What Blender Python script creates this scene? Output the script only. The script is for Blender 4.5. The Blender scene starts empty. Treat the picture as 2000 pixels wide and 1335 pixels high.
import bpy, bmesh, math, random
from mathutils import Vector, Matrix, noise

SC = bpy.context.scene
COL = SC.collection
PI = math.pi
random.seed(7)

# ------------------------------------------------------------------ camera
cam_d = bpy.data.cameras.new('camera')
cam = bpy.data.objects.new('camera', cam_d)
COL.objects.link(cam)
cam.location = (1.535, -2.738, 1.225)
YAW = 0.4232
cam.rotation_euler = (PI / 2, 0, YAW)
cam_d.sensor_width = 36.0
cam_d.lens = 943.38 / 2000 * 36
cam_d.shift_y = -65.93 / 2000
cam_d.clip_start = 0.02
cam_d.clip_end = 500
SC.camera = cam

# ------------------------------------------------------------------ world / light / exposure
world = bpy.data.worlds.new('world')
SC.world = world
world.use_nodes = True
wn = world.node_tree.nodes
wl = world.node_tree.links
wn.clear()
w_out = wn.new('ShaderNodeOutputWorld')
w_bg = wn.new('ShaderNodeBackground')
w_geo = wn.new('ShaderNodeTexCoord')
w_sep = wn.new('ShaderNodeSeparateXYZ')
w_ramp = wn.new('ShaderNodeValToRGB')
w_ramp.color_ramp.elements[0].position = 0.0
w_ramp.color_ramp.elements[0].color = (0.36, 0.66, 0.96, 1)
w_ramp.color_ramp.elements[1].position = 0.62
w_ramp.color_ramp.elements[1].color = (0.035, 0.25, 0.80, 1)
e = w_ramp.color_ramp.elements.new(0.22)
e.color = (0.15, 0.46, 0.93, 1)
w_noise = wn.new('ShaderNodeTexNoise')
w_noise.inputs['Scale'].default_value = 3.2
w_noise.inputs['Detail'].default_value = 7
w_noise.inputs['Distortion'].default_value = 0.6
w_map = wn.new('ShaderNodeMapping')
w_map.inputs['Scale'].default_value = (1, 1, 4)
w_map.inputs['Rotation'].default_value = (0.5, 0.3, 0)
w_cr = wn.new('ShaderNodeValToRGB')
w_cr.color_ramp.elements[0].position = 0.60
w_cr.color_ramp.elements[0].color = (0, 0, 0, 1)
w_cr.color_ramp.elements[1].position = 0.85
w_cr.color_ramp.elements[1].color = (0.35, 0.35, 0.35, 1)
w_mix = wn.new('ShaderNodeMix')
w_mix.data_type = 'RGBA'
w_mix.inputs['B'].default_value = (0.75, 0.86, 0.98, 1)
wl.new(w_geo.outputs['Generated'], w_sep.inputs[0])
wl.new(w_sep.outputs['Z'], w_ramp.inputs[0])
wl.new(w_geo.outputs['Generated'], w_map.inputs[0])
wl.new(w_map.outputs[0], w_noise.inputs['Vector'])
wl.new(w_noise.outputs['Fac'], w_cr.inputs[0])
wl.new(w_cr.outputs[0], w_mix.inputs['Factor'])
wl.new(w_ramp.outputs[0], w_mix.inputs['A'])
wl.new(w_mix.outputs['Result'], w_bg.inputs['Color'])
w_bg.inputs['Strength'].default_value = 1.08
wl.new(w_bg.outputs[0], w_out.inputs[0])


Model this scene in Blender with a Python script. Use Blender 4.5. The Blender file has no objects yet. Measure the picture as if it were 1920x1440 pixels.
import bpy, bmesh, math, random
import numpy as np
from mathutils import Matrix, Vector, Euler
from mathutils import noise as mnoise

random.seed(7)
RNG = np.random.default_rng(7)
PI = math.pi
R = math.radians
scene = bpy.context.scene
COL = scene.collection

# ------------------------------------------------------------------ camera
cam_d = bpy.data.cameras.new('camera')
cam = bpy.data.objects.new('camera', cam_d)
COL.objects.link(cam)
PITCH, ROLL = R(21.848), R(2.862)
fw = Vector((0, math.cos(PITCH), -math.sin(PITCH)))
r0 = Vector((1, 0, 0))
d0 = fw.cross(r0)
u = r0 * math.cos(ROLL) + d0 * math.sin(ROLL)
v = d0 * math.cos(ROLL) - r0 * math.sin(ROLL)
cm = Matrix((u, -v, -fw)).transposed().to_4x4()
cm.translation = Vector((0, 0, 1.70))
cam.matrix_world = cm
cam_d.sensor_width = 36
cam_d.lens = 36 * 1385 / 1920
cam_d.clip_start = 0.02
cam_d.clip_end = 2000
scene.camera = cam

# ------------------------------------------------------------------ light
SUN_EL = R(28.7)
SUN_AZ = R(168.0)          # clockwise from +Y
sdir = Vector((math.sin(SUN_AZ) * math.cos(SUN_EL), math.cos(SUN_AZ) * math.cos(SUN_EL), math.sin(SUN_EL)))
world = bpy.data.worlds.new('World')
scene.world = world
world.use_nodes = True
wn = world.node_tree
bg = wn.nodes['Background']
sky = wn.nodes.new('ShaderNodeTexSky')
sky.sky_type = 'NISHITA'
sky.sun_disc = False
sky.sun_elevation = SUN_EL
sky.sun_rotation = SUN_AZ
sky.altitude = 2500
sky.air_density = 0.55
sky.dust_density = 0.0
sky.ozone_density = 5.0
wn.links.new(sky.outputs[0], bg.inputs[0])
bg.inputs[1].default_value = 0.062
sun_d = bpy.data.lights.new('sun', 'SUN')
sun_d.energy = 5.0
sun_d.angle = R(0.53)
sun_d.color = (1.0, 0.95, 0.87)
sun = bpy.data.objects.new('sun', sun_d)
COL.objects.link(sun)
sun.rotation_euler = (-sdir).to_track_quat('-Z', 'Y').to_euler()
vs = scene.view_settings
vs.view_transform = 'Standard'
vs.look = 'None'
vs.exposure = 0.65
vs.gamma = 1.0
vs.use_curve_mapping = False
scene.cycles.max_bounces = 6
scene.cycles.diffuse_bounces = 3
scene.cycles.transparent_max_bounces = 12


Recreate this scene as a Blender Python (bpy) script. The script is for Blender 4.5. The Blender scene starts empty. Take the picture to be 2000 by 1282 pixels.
######
* Exercise aim: Above are the records. Copy every line in them holding "picture".

* Solution for this exercise:
What Blender Python script creates this scene? Output the script only. The script is for Blender 4.5. The Blender scene starts empty. Treat the picture as 2000 pixels wide and 1335 pixels high.
Model this scene in Blender with a Python script. Use Blender 4.5. The Blender file has no objects yet. Measure the picture as if it were 1920x1440 pixels.
Recreate this scene as a Blender Python (bpy) script. The script is for Blender 4.5. The Blender scene starts empty. Take the picture to be 2000 by 1282 pixels.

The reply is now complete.